## begin GIVEN INFORMATION

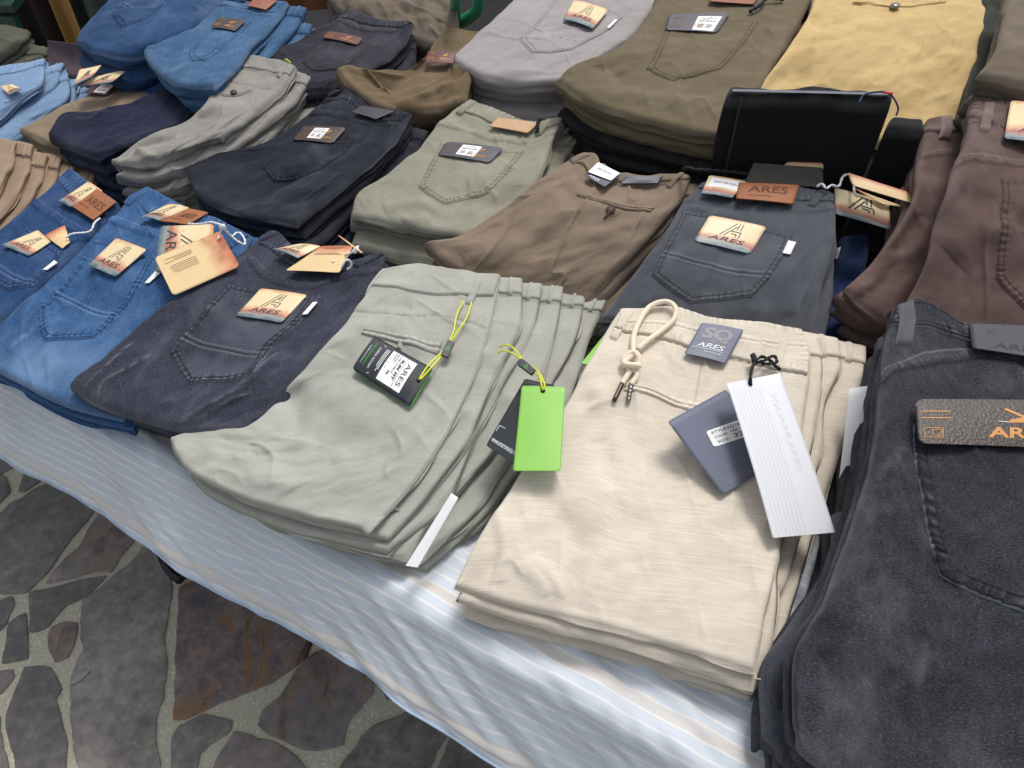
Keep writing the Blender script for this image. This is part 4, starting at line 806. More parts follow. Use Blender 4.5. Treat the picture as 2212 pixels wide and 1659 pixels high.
S_ = stack('folded_jeans', FB['S'], 'navy blue jeans', 'bright navy blue jeans half hidden right of the charcoal jeans', GR,
    T=[(1814, 508, 11), (1882, 500, 11)], R=[(1876, 560, 10), (1845, 680, 8)], B=[(1745, 790, 5.5), (1822, 800, 5.5)], L=[(1796, 620, 8.5)],
    layers=3, fan=((.3, .2), (.3, 0)), n=60, m=80, seed=17, cat='jeans', under='the navy blue stack')
T1 = stack('folded_jeans', FB['T'], 'burgundy brown jeans', 'burgundy brown jeans on top of the stack at the right edge behind the black jeans', GR,
    T=[(2098, 212, 32), (2160, 217, 32), (2330, 232, 32)], R=[(2420, 450, 27)], B=[(1925, 706, 16), (2080, 735, 15.5), (2360, 750, 15.5)], L=[(2090, 290, 31), (2066, 345, 30), (2040, 430, 27.5), (1988, 590, 20.5)],
    layers=8, show=1, n=150, m=170, seed=18, cat='jeans', rolls=(1, 1, 1, 1), amp=.004,
    feats=[('line', [(2094, 262), (2150, 272), (2212, 282)], {'a': .002}), ('seam', [(2062, 348), (2085, 342), (2140, 345), (2212, 352), (2300, 370)], {'w': .006, 'wear': .4}), ('crease', [(2075, 410), (2120, 430), (2170, 480)], {'a': -.006, 'w': .02}), ('crease', [(2060, 560), (2130, 500), (2180, 470)], {'a': .006, 'w': .03})])
T2 = stack('folded_jeans', FB['T'], 'burgundy brown jeans', 'burgundy brown jeans second in the stack, poking out left with a flared leg', GR,
    T=[(2001, 253, 27), (2058, 251, 27), (2200, 290, 27)], R=[(2250, 500, 20)], B=[(1820, 618, 16), (1866, 662, 14.5), (1945, 700, 13), (2150, 735, 12)], L=[(1984, 347, 25.5), (1975, 414, 23.6), (1940, 485, 21), (1884, 560, 18)],
    layers=7, fan=((-.2, -.5), (.35, -.1)), n=110, m=120, seed=19, cat='jeans', under='the burgundy brown stack', rolls=(1, 1, 1, 1), amp=.005,
    feats=[('crease', [(1880, 640), (1930, 560), (1990, 460)], {'a': -.006, 'w': .012}), ('crease', [(1850, 640), (1900, 590), (1940, 540)], {'a': .007, 'w': .012}), ('seam', [(1995, 335), (2030, 330), (2060, 328)], {'w': .005})])
# ================= back row
L_ = stack('folded_jeans', FB['L'], 'blue jeans', 'blue jeans at the back left in front of the green chair', GR,
    T=[(262, -50, 26), (400, -60, 26), (520, -40, 26)], R=[(445, 30, 25), (385, 75, 24)], B=[(156, 82, 22), (200, 106, 22), (270, 118, 22), (335, 110, 22)], L=[(222, 8, 25), (180, 45, 23.5)],
    layers=6, fan=((1.5, -.7), (.8, -.4)), n=110, m=110, seed=20, cat='jeans', under='the blue stack at the back left', amp=.004, rolls=(1, 2, 1, 1))
M_ = stack('folded_jeans', FB['M'], 'faded blue jeans', 'faded blue jeans with a brown card on the pocket and a red leather patch', GR,
    T=[(480, 2, 26), (545, 2, 26), (625, 0, 26)], R=[(592, 45, 25), (548, 92, 24), (500, 150, 23)], B=[(296, 97, 22.5), (335, 148, 22.5), (390, 178, 22.5), (462, 184, 22.5)], L=[(412, 56, 25), (340, 92, 23.5)],
    layers=6, lt=13, fan=((2.3, -.2), (.9, -.3)), n=120, m=120, seed=21, cat='jeans', under='the faded blue stack', rolls=(1, 2, 1, 1),
    feats=[('seam', [(468, 12), (520, 22), (580, 30)], {'w': .006}), ('crease', [(345, 160), (400, 150), (440, 120)], {'a': .005, 'w': .015, 'wear': .4})])
Y_ = stack('folded_jeans', FB['Y'], 'dark indigo jeans', 'dark indigo jeans with a red brown card beside the faded blue jeans', GR,
    T=[(722, 36, 23.5), (766, 20, 23.5), (820, 42, 23), (896, 46, 23.5)], R=[(870, 92, 22), (800, 150, 21)], B=[(490, 150, 18.5), (600, 190, 18.5), (720, 196, 18.5)], L=[(640, 85, 22), (553, 118, 20)],
    layers=6, fan=((.9, -.7), (1.2, -.6)), n=110, m=110, seed=22, cat='jeans', under='the dark indigo stack', rolls=(1, 2, 1, 1),
    feats=[('seam', [(720, 47), (760, 55), (810, 66), (850, 66)], {'w': .006, 'st': .5})])
Z_ = stack('folded_jeans', FB['Z'], 'drab brown jeans', 'rumpled drab brown jeans partly covered by the lilac grey trousers', GR,
    T=[(938, 84, 23.5), (978, 62, 23.5), (1050, 66, 23.5)], R=[(1040, 110, 22.5), (1020, 160, 21.5)], B=[(722, 142, 23), (756, 185, 21.5), (850, 238, 19.5), (1010, 215, 19.5)], L=[(915, 120, 23), (870, 138, 23), (800, 146, 23), (750, 138, 23)],
    layers=4, fan=((.4, -.3), (.5, -.3)), n=110, m=110, seed=23, cat='jeans', under='the drab brown stack', amp=.009,
    feats=[('crease', [(830, 190), (870, 160), (900, 130)], {'a': -.014, 'w': .02}), ('crease', [(860, 235), (930, 200), (980, 175)], {'a': .012, 'w': .02}), ('crease', [(780, 150), (830, 158), (880, 150)], {'a': .004, 'w': .006})])
X_ = stack('folded_trousers', FB['X'], 'lilac grey trousers', 'lilac grey trousers with a glossy sunset card on the pocket', GR,
    T=[(1125, -25, 26.5), (1270, -35, 26.5), (1440, -30, 26.5)], R=[(1370, 70, 25), (1300, 120, 24)], B=[(968, 124, 22.5), (1040, 160, 22.3), (1140, 176, 22), (1250, 172, 22)], L=[(1053, 47, 25.2), (988, 102, 23.4)],
    layers=7, fan=((.9, -.3), (.7, .0)), n=120, m=120, seed=24, cat='trousers', under='the lilac grey stack', rolls=(1, 1, 1, 1), jit=.014)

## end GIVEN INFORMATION

• PROMPT:
Copy the material exactly. Do not include the pictures.

• RESULT OF THE EXERCISE:
Keep writing the Blender script for this image. This is part 4, starting at line 806. More parts follow. Use Blender 4.5. Treat the picture as 2212 pixels wide and 1659 pixels high.
S_ = stack('folded_jeans', FB['S'], 'navy blue jeans', 'bright navy blue jeans half hidden right of the charcoal jeans', GR,
    T=[(1814, 508, 11), (1882, 500, 11)], R=[(1876, 560, 10), (1845, 680, 8)], B=[(1745, 790, 5.5), (1822, 800, 5.5)], L=[(1796, 620, 8.5)],
    layers=3, fan=((.3, .2), (.3, 0)), n=60, m=80, seed=17, cat='jeans', under='the navy blue stack')
T1 = stack('folded_jeans', FB['T'], 'burgundy brown jeans', 'burgundy brown jeans on top of the stack at the right edge behind the black jeans', GR,
    T=[(2098, 212, 32), (2160, 217, 32), (2330, 232, 32)], R=[(2420, 450, 27)], B=[(1925, 706, 16), (2080, 735, 15.5), (2360, 750, 15.5)], L=[(2090, 290, 31), (2066, 345, 30), (2040, 430, 27.5), (1988, 590, 20.5)],
    layers=8, show=1, n=150, m=170, seed=18, cat='jeans', rolls=(1, 1, 1, 1), amp=.004,
    feats=[('line', [(2094, 262), (2150, 272), (2212, 282)], {'a': .002}), ('seam', [(2062, 348), (2085, 342), (2140, 345), (2212, 352), (2300, 370)], {'w': .006, 'wear': .4}), ('crease', [(2075, 410), (2120, 430), (2170, 480)], {'a': -.006, 'w': .02}), ('crease', [(2060, 560), (2130, 500), (2180, 470)], {'a': .006, 'w': .03})])
T2 = stack('folded_jeans', FB['T'], 'burgundy brown jeans', 'burgundy brown jeans second in the stack, poking out left with a flared leg', GR,
    T=[(2001, 253, 27), (2058, 251, 27), (2200, 290, 27)], R=[(2250, 500, 20)], B=[(1820, 618, 16), (1866, 662, 14.5), (1945, 700, 13), (2150, 735, 12)], L=[(1984, 347, 25.5), (1975, 414, 23.6), (1940, 485, 21), (1884, 560, 18)],
    layers=7, fan=((-.2, -.5), (.35, -.1)), n=110, m=120, seed=19, cat='jeans', under='the burgundy brown stack', rolls=(1, 1, 1, 1), amp=.005,
    feats=[('crease', [(1880, 640), (1930, 560), (1990, 460)], {'a': -.006, 'w': .012}), ('crease', [(1850, 640), (1900, 590), (1940, 540)], {'a': .007, 'w': .012}), ('seam', [(1995, 335), (2030, 330), (2060, 328)], {'w': .005})])
# ================= back row
L_ = stack('folded_jeans', FB['L'], 'blue jeans', 'blue jeans at the back left in front of the green chair', GR,
    T=[(262, -50, 26), (400, -60, 26), (520, -40, 26)], R=[(445, 30, 25), (385, 75, 24)], B=[(156, 82, 22), (200, 106, 22), (270, 118, 22), (335, 110, 22)], L=[(222, 8, 25), (180, 45, 23.5)],
    layers=6, fan=((1.5, -.7), (.8, -.4)), n=110, m=110, seed=20, cat='jeans', under='the blue stack at the back left', amp=.004, rolls=(1, 2, 1, 1))
M_ = stack('folded_jeans', FB['M'], 'faded blue jeans', 'faded blue jeans with a brown card on the pocket and a red leather patch', GR,
    T=[(480, 2, 26), (545, 2, 26), (625, 0, 26)], R=[(592, 45, 25), (548, 92, 24), (500, 150, 23)], B=[(296, 97, 22.5), (335, 148, 22.5), (390, 178, 22.5), (462, 184, 22.5)], L=[(412, 56, 25), (340, 92, 23.5)],
    layers=6, lt=13, fan=((2.3, -.2), (.9, -.3)), n=120, m=120, seed=21, cat='jeans', under='the faded blue stack', rolls=(1, 2, 1, 1),
    feats=[('seam', [(468, 12), (520, 22), (580, 30)], {'w': .006}), ('crease', [(345, 160), (400, 150), (440, 120)], {'a': .005, 'w': .015, 'wear': .4})])
Y_ = stack('folded_jeans', FB['Y'], 'dark indigo jeans', 'dark indigo jeans with a red brown card beside the faded blue jeans', GR,
    T=[(722, 36, 23.5), (766, 20, 23.5), (820, 42, 23), (896, 46, 23.5)], R=[(870, 92, 22), (800, 150, 21)], B=[(490, 150, 18.5), (600, 190, 18.5), (720, 196, 18.5)], L=[(640, 85, 22), (553, 118, 20)],
    layers=6, fan=((.9, -.7), (1.2, -.6)), n=110, m=110, seed=22, cat='jeans', under='the dark indigo stack', rolls=(1, 2, 1, 1),
    feats=[('seam', [(720, 47), (760, 55), (810, 66), (850, 66)], {'w': .006, 'st': .5})])
Z_ = stack('folded_jeans', FB['Z'], 'drab brown jeans', 'rumpled drab brown jeans partly covered by the lilac grey trousers', GR,
    T=[(938, 84, 23.5), (978, 62, 23.5), (1050, 66, 23.5)], R=[(1040, 110, 22.5), (1020, 160, 21.5)], B=[(722, 142, 23), (756, 185, 21.5), (850, 238, 19.5), (1010, 215, 19.5)], L=[(915, 120, 23), (870, 138, 23), (800, 146, 23), (750, 138, 23)],
    layers=4, fan=((.4, -.3), (.5, -.3)), n=110, m=110, seed=23, cat='jeans', under='the drab brown stack', amp=.009,
    feats=[('crease', [(830, 190), (870, 160), (900, 130)], {'a': -.014, 'w': .02}), ('crease', [(860, 235), (930, 200), (980, 175)], {'a': .012, 'w': .02}), ('crease', [(780, 150), (830, 158), (880, 150)], {'a': .004, 'w': .006})])
X_ = stack('folded_trousers', FB['X'], 'lilac grey trousers', 'lilac grey trousers with a glossy sunset card on the pocket', GR,
    T=[(1125, -25, 26.5), (1270, -35, 26.5), (1440, -30, 26.5)], R=[(1370, 70, 25), (1300, 120, 24)], B=[(968, 124, 22.5), (1040, 160, 22.3), (1140, 176, 22), (1250, 172, 22)], L=[(1053, 47, 25.2), (988, 102, 23.4)],
    layers=7, fan=((.9, -.3), (.7, .0)), n=120, m=120, seed=24, cat='trousers', under='the lilac grey stack', rolls=(1, 1, 1, 1), jit=.014)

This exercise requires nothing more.